Practical rollout / validation steps

For a first pilot, I would keep the scope narrow:

  1. Pick a small set of Windows endpoints where local AI tooling is expected.
  2. Validate that discovery works without extra scripts beyond normal Defender for Endpoint onboarding requirements.
  3. Review discovered agents in the Defender portal and map them to known business use cases.
  4. If runtime protection is tested, use a separate pilot ring. Microsoft currently states that runtime protection is available only on devices configured to receive Beta platform and engine updates.
  5. Run runtime protection in audit mode first where possible, then review Defender alerts before considering block behavior.
  6. Feed the result back into endpoint standards: approved tools, unsupported tools, owner, pilot group, and review cadence.
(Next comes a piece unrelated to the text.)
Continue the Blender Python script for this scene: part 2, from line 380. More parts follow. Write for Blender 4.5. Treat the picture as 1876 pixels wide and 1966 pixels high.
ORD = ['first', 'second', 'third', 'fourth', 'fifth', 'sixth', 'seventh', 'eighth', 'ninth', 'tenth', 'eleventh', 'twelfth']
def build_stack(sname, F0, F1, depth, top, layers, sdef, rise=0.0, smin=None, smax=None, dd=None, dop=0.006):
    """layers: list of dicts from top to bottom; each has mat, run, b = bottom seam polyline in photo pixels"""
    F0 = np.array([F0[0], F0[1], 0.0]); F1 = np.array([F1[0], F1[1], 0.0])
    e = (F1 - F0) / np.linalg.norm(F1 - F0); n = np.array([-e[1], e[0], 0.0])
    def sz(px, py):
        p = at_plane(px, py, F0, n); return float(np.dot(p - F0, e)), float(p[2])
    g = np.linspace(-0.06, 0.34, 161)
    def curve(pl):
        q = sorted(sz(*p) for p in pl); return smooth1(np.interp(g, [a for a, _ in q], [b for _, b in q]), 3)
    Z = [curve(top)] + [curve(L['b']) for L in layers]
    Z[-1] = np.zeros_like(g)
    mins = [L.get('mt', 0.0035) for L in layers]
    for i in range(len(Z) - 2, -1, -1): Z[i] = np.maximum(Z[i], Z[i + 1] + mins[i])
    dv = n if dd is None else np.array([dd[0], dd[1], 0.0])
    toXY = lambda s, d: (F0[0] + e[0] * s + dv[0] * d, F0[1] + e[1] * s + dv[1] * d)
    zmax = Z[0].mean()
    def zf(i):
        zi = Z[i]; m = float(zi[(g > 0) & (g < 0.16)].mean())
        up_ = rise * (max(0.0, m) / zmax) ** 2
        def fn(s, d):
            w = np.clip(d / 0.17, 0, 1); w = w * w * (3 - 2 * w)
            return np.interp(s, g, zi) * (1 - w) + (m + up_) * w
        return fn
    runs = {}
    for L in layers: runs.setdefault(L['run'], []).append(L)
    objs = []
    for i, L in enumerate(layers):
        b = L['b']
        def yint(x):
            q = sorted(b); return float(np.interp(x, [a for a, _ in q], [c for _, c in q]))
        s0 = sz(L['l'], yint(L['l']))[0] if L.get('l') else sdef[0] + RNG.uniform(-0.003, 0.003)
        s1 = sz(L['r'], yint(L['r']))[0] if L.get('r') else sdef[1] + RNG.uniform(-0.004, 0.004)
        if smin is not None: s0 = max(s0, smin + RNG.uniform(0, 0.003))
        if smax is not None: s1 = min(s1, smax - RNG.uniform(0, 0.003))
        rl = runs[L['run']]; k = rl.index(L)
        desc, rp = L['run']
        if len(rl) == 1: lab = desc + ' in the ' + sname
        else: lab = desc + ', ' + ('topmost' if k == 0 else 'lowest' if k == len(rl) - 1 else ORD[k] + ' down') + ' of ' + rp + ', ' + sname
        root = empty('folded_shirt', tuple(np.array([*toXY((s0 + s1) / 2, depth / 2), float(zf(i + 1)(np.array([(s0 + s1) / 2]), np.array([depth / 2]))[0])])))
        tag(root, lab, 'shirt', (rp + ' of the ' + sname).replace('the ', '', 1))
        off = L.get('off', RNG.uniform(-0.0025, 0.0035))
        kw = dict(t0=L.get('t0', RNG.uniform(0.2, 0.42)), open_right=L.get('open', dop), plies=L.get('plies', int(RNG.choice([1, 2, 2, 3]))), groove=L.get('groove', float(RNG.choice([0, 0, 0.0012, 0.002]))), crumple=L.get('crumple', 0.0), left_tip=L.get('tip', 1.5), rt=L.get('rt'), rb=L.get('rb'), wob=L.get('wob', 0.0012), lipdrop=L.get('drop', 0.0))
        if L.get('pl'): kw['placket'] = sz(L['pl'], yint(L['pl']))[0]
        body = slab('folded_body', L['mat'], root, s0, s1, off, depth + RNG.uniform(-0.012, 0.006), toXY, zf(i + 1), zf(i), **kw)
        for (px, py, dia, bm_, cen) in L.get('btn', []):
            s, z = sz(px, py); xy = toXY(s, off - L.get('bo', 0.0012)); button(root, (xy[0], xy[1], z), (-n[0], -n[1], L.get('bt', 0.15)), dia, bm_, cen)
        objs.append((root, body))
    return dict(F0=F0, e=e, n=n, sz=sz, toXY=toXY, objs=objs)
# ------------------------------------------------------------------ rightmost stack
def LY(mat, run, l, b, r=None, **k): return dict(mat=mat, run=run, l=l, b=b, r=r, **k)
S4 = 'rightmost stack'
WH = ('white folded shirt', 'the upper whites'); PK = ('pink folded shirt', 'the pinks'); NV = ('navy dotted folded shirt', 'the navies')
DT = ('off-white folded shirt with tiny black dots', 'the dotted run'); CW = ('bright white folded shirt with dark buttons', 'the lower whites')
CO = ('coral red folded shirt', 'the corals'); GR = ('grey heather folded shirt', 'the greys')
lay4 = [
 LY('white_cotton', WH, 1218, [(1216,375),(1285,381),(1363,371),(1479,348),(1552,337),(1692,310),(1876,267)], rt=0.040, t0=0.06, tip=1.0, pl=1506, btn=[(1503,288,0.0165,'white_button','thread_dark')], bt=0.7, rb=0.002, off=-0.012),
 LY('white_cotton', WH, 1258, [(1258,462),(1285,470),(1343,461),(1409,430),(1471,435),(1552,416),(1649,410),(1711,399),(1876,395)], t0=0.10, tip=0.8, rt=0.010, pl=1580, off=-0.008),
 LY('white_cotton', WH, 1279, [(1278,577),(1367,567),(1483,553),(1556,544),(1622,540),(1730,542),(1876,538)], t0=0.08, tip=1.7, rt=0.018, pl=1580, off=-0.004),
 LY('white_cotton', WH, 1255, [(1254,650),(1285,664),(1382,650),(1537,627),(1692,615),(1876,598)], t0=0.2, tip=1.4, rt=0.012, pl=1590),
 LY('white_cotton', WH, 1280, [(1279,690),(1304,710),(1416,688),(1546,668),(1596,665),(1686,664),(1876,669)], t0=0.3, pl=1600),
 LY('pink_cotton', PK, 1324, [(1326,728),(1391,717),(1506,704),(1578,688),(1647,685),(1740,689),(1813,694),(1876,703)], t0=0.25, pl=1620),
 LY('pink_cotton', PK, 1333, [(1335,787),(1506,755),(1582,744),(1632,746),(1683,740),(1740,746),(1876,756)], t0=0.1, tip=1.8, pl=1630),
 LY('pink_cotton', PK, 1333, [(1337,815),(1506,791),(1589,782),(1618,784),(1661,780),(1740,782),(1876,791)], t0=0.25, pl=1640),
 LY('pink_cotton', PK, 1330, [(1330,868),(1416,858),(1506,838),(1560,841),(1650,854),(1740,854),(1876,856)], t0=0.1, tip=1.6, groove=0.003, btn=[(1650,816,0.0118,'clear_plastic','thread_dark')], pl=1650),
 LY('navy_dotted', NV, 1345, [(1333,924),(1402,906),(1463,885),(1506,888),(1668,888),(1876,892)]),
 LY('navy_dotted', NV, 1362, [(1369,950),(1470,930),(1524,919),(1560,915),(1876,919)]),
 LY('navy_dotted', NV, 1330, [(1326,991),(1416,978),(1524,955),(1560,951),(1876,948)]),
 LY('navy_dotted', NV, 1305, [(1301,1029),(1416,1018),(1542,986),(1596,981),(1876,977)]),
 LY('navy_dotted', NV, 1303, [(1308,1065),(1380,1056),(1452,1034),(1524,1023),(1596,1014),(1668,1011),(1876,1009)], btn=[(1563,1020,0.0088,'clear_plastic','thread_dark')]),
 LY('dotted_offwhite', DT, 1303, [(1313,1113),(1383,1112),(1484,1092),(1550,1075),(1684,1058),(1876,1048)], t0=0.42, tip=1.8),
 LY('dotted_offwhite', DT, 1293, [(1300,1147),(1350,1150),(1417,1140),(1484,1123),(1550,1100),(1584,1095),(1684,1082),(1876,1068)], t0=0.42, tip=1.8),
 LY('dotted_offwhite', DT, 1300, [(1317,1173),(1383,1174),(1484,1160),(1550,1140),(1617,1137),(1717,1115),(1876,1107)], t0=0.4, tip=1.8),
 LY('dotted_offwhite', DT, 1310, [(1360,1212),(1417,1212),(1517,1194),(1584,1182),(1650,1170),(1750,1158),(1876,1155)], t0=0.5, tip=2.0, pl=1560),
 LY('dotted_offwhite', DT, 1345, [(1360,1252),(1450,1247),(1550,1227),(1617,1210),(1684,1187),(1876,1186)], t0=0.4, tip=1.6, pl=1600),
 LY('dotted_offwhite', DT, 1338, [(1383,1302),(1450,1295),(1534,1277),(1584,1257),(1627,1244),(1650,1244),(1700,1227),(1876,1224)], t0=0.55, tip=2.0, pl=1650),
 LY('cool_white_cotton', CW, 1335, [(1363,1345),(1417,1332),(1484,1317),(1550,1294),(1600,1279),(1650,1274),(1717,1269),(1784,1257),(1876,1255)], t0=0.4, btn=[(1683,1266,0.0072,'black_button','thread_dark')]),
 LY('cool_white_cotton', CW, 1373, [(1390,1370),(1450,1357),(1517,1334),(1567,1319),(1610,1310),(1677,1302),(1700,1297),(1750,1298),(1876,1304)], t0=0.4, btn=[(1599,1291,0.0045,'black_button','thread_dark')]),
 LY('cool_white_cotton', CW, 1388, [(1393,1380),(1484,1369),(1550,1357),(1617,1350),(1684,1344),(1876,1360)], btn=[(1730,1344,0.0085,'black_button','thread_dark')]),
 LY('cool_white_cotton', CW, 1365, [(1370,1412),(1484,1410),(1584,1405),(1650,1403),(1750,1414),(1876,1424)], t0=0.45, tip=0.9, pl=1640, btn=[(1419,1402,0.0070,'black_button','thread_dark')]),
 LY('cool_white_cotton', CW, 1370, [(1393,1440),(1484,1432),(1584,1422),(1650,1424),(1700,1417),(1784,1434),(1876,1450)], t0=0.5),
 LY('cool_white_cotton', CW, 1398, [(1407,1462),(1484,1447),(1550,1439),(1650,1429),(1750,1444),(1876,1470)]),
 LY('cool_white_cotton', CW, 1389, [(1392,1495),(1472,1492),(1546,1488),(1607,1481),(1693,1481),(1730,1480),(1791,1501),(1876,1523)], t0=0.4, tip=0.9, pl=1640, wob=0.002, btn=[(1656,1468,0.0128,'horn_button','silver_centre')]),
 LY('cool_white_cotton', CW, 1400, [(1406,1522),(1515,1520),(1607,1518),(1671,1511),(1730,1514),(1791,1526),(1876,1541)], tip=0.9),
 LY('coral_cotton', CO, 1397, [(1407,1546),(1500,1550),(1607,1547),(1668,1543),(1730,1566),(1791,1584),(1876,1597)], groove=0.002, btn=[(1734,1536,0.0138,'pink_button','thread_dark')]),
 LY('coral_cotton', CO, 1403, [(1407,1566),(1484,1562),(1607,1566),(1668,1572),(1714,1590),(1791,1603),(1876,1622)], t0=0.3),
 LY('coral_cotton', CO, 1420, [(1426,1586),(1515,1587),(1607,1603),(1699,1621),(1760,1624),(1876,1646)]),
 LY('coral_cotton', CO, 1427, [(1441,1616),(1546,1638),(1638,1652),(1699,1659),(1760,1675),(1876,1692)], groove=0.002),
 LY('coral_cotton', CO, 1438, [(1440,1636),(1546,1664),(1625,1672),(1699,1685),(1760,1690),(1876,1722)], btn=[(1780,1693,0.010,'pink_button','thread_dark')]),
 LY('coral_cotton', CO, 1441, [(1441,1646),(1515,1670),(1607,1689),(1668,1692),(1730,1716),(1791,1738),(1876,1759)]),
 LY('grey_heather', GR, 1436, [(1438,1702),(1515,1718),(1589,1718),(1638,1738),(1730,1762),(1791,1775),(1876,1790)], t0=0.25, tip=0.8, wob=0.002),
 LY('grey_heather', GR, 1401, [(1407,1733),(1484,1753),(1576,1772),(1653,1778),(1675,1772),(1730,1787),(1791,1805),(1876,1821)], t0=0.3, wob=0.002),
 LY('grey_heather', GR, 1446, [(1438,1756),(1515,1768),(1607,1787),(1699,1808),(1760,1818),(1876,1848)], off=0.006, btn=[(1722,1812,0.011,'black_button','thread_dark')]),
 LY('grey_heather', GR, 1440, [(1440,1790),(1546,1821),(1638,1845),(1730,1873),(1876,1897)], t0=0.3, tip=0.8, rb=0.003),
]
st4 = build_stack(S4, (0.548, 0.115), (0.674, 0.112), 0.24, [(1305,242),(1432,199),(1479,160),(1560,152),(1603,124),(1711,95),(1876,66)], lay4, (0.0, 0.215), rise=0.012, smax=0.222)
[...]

What changed after rollout in a setup like this is simple: the discussion moves from “we think these tools exist” to “we have endpoint evidence and can decide what to allow.”

Watch-outs

A few points are worth being careful with:

  • This is preview. Do not over-promise coverage.
  • Runtime protection is narrower than discovery and has stricter prerequisites.
  • Discovery can include supported Windows and macOS devices, but runtime protection is currently described for supported Windows devices.
  • Sovereign and national clouds are not supported for discovery according to the Microsoft documentation.
  • Visibility is not the same as governance. You still need policy, ownership, exception handling, and user communication.

My practical take: this is worth testing now if AI agents are already showing up in your endpoint estate. Start with inventory, then move to audit, and only then consider blocking for specific supported scenarios.